Franco suggests students can improve their experience with these classes by planning ahead of time and keeping track of deadlines and days classes meet up. 

Synchronous classes are more likely to follow a constant schedule, which may end up encouraging students to keep up with their classes and deadlines. 

The change from in-person classes to online classes does not only affect students, but it also affects professors. Dr. Ping Luo (Department of Kinesiology) shares his sentiment on his asynchronous class format and how it works for him. “In order for me to make sure my students  are engaged in class, I also have to be engaged with the class, and I do this by being immersed into my yoga lessons for them.”

With Dr. Luo’s schedule being heavily asynchronous based, he notices his asynchronous classes are proving to have more benefits than the synchronous and in-person classes that he regularly had before. “In terms of knowledge and diving deeper, in my past 20 years teaching at the university, I notice that students come and go but they really don’t pay attention to the content itself. When you’re sitting in front of the computer by yourself, you’re going to pay attention and reflect more.”

Although both an asynchronous and synchronous class format comes with their own difficulties, Dr. Ping is able to see the silver lining with his class endeavors as a professor. “I enjoy an asynchronous platform because I see the shift and change of a student's knowledge, attitude, and ability to learn. I am a believer of an asynchronous format. Both synchronous and asynchronous are going to be good either way, it just depends how you approach it.”

In regards to Dr. Ping's asynchronous class format, Job Medina-Ramirez (senior, Public Health)  shares with us, “I enjoyed my asynchronous experience with Dr. Ping and continue to do so. I think that this approach keeps me stress free while staying engaged with the course work due to the format and style of the course work. Dr. Luo makes it possible to work ahead and at times only has to worry about one or two things by making something due each week, this leaves that waiting to the last minute to do everything out of the question.” 

Managing an efficient work flow seems to be the biggest priority for students when it comes to managing the combinations of asynchronous and synchronous classes. 

Medina-Ramirez shares a piece of advice with how he tackles asynchronous formatted classes. “My advice would be to make sure you stay up to date with the syllabus, as these can change frequently when you consider all of the classes. I like to say that work hard to schedule what you need to do each week and each day. This makes it simple to accomplish tasks, while not worrying about things that are not on the daily schedule.” 

Franco manages her mix of asynchronous and synchronous classes by emailing her professors or classmates any questions or concerns regarding her class. 

“I email professors with questions, and I email classmates when I happen to miss classes.” Franco said. 

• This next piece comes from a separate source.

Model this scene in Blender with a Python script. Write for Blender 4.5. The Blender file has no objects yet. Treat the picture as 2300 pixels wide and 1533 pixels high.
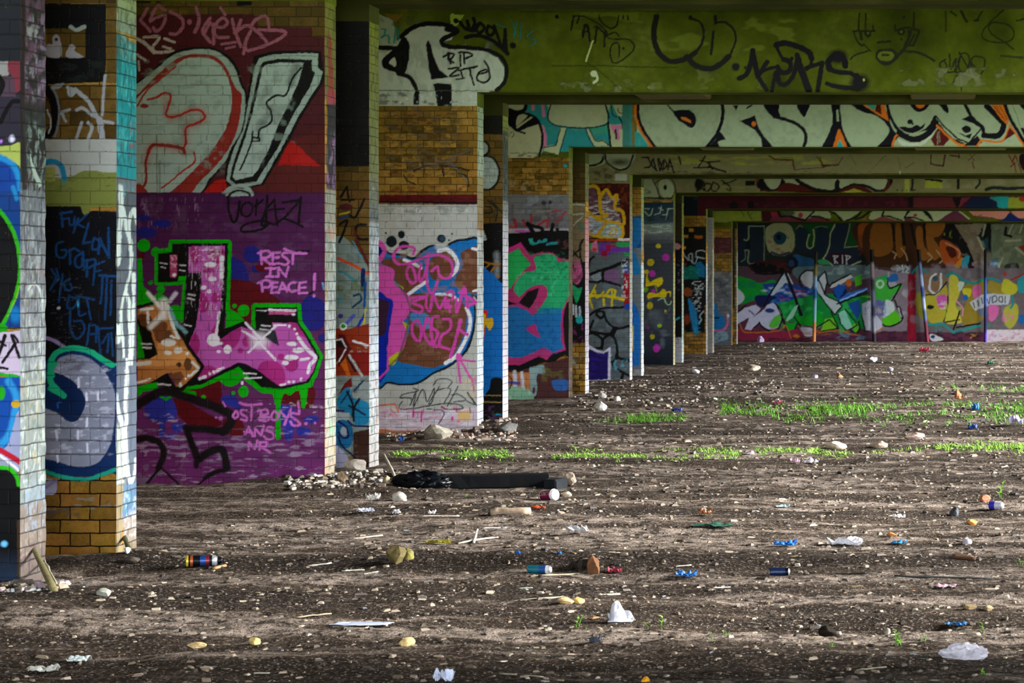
import bpy, bmesh, math, random
import numpy as np
from mathutils import Vector, Matrix, noise as mnoise
random.seed(7)
SC = bpy.context.scene; COL = SC.collection
# ---------------- camera, light, exposure ----------------
F, PX, PY, EYE, JX = 5200.0, 2100.0, 620.0, 1.59, -4.67
cd = bpy.data.cameras.new('camera'); cam = bpy.data.objects.new('camera', cd); COL.objects.link(cam)
cam.location = (0, 0, EYE); cam.rotation_euler = (math.pi/2, 0, 0)
cd.sensor_width = 36; cd.lens = F/2300*36; cd.shift_x = -(PX-1150)/2300; cd.shift_y = (PY-766.5)/2300
cd.clip_end = 400; cd.dof.use_dof = True; cd.dof.focus_distance = 17.5; cd.dof.aperture_fstop = 13
SC.camera = cam
w = bpy.data.worlds.new('overcast sky'); SC.world = w; w.use_nodes = True
bg = w.node_tree.nodes['Background']; bg.inputs[0].default_value = (.86, .93, 1, 1); bg.inputs[1].default_value = 3.4
sl = bpy.data.lights.new('sun', 'SUN'); sl.energy = 4.0; sl.angle = math.radians(15); sl.color = (1, .97, .9)
sun = bpy.data.objects.new('sun', sl); COL.objects.link(sun)
sun.rotation_euler = Vector((-.93, .0, -.36)).to_track_quat('-Z', 'Y').to_euler()
vs = SC.view_settings; vs.view_transform = 'Standard'; vs.look = 'None'; vs.gamma = 1; vs.use_curve_mapping = False; vs.exposure = 2.75
def hsh(ix, iy, seed=0):
    h = (ix.astype(np.int64)*374761393 + iy.astype(np.int64)*668265263 + seed*1442695041) & 0xffffffff
    h = ((h ^ (h >> 13))*1274126177) & 0xffffffff
    h = (h ^ (h >> 16)) & 0xffffffff
    return h/4294967295.0
def vnoise(x, y, seed=0):
    xi = np.floor(x); yi = np.floor(y); fx = x-xi; fy = y-yi
    fx = fx*fx*(3-2*fx); fy = fy*fy*(3-2*fy)
    a = hsh(xi, yi, seed); b = hsh(xi+1, yi, seed); c = hsh(xi, yi+1, seed); d = hsh(xi+1, yi+1, seed)
    return (a*(1-fx)+b*fx)*(1-fy)+(c*(1-fx)+d*fx)*fy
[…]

Connections to other classmates is still important. Students can ask questions on their mediums such as Canvas, or Zoom to communicate with other students, despite not being in the classroom together. 

Staying engaged in classes with little to no interactions with the teachers and students is tedious, but students can also take advantage of these classes to learn at their own pace. 

Students have experienced different kinds of schedules ever since Stan State moved online. Due to the combination of synchronous and asynchronous classes, students have had to adjust. With some planning and getting used to, students can learn to adapt to all of these changes.